PARIS DA BELLE ÉPOQUE
Obras de época requerem uma certa “preparação”, em especial na hora de emular o período abordado. Neste capítulo encontramos um excelente guia sobre a Paris da Belle Époque. Há descrições diversificadas, dos assuntos mais triviais aos mais relevantes, sobre os hábitos da época, contextos históricos, folclore local, estilos de vida e cotidiano, saúde, segurança, boemia, pontos turísticos, curiosidades e peculiaridades. Vislumbres de beleza, riqueza, elite e miséria da capital francesa. Há também uma extensa lista (com notas e descrições) sobre personalidades (reais e ficcionais) disponíveis para povoar as investigações e interagir com os jogadores.

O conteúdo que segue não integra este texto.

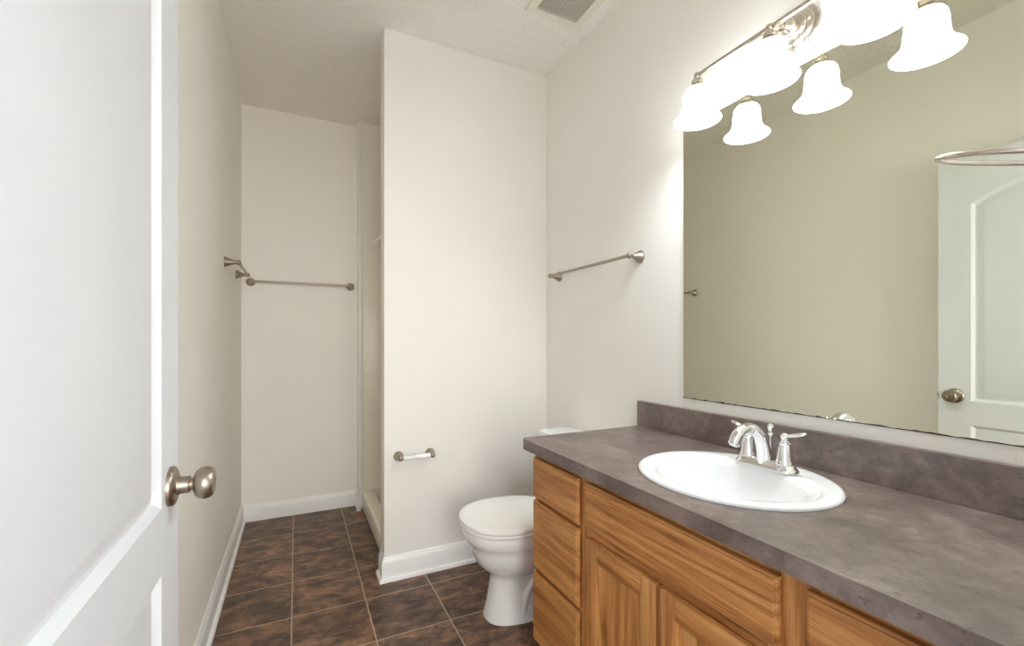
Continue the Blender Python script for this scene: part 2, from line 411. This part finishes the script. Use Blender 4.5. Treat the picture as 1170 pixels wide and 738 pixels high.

CARCOSA E OS SEGREDOS DO REI

O REI, SEU PLANO E QUEM O SEGUE
Este capítulo se dedica à mitologia de Carcosa e seu Rei, mergulhando na obra de Chambers, enquanto oferece reflexões e recursos para auxiliar moderadores de jogo na hora de planejar os segredos da Corte Carcosiana e afins. É comentado brevemente sobre a relação do Rei de Amarelo com o Mythos de Cthulhu, de Lovecraft, e em como Paris e cenários subsequentes buscam se emancipar do Mythos compartilhado. Já o capítulo seguinte conta com uma galeria de oponentes, sobrenaturais e mundanos, encontrados nas ruelas e cantos sinistros da Cidade das Luzes.

SEQUÊNCIA PARIS

FANTASMA DA GARNIER
Finalmente, chegando ao que talvez mais interesse, temos a sequência ambientada em Paris, chamada de “Fantasma da Garnier”. Diretamente inspirada, mas decisivamente distinta, do romance do francês Gaston Leroux, “O Fantasma da Ópera”. Na trama, o grupo dos personagens decide investigar os bastidores de uma ópera em produção chamada Cassilda (uma adaptação da peça in-game chamada O Rei de Amarelo). É claro que isso leva a uma rede de intrigas, drama e mistério, recheada dos já citados suspense e horror Chamberianos.
Não vou entrar em maiores detalhes para que jogadores desavisados (ou xeretas) permaneçam no escuro e descubram os segredos durante suas próprias investigações. Aos moderadores, espero que seja o suficiente para injetar a semente do interesse. O que sim posso e devo dizer é que a sequência apresenta personagens interessantíssimos e aborda diversas particularidades da época e local na qual transcorre; e do submundo onírico da vida boêmia, das artes e do teatro. Fiquei verdadeiramente maravilhado e, enquanto espero pelo lançamento, me vejo ansioso para encarnar Paris e seus artistas contra os horrores de Carcosa.

INDO ALÉM

MEIA-NOITE EM PARIS
Lançado em 2011, o longa (Midnight in Paris, no original) dirigido por Woody Allen conta a história de Gil (Owen Wilson), um escritor fracassado e roteirista de Hollywood que viaja para Paris com sua noiva Inez (Rachel McAdams) e seus sogros. Certa noite, caminhando pelas ruelas, Gil encontra estranhos e juntos rumam a uma festa, que ele acredita ser temática, por conta dos trajes anos 20 e o carro antigo. Logo ele percebe que esses estranhos eram o casal F. Scott Fitzgerald (Tom Hiddleston) e Zelda Fitzgerald (Alison Pill). Na festa conhece outras celebridades e faz amizade com ninguém menos que Ernest Hemingway (Corey Stoll). Fascinado, mas ainda confuso com a volta no tempo, Gil pede para Hemingway ler seu manuscrito em desenvolvimento e a partir disso, acontece uma sucessão de eventos inusitados e divertidos. Ele agora passa os dias (em 2010) com a noiva e seus amigos, e as noites (em 1920) com personalidades do mundo elíptico e boêmio. O elenco ainda conta com: Marion Cotillard; Adrien Brody; Léa Seydoux; e Kathy Bates.
UMA ESTRANHA COINCIDÊNCIA
Apesar do jogo ser um suspense investigativo e o filme uma comédia romântica, ambas as obras tem Paris como cenário, a arte como tema central e esquisitices bizarras como fio condutor da trama. Pensando nisso, o filme pode oferecer bons ganchos e inspiração suficientes para sustentar um cenário de aventuras macabras em Paris. O Moderador pode querer adaptar a trama do longa para uma história horripilante, usando versões distorcidas dos personagens do filme como elenco de apoio, ou permitir que os jogadores interpretem os personagens.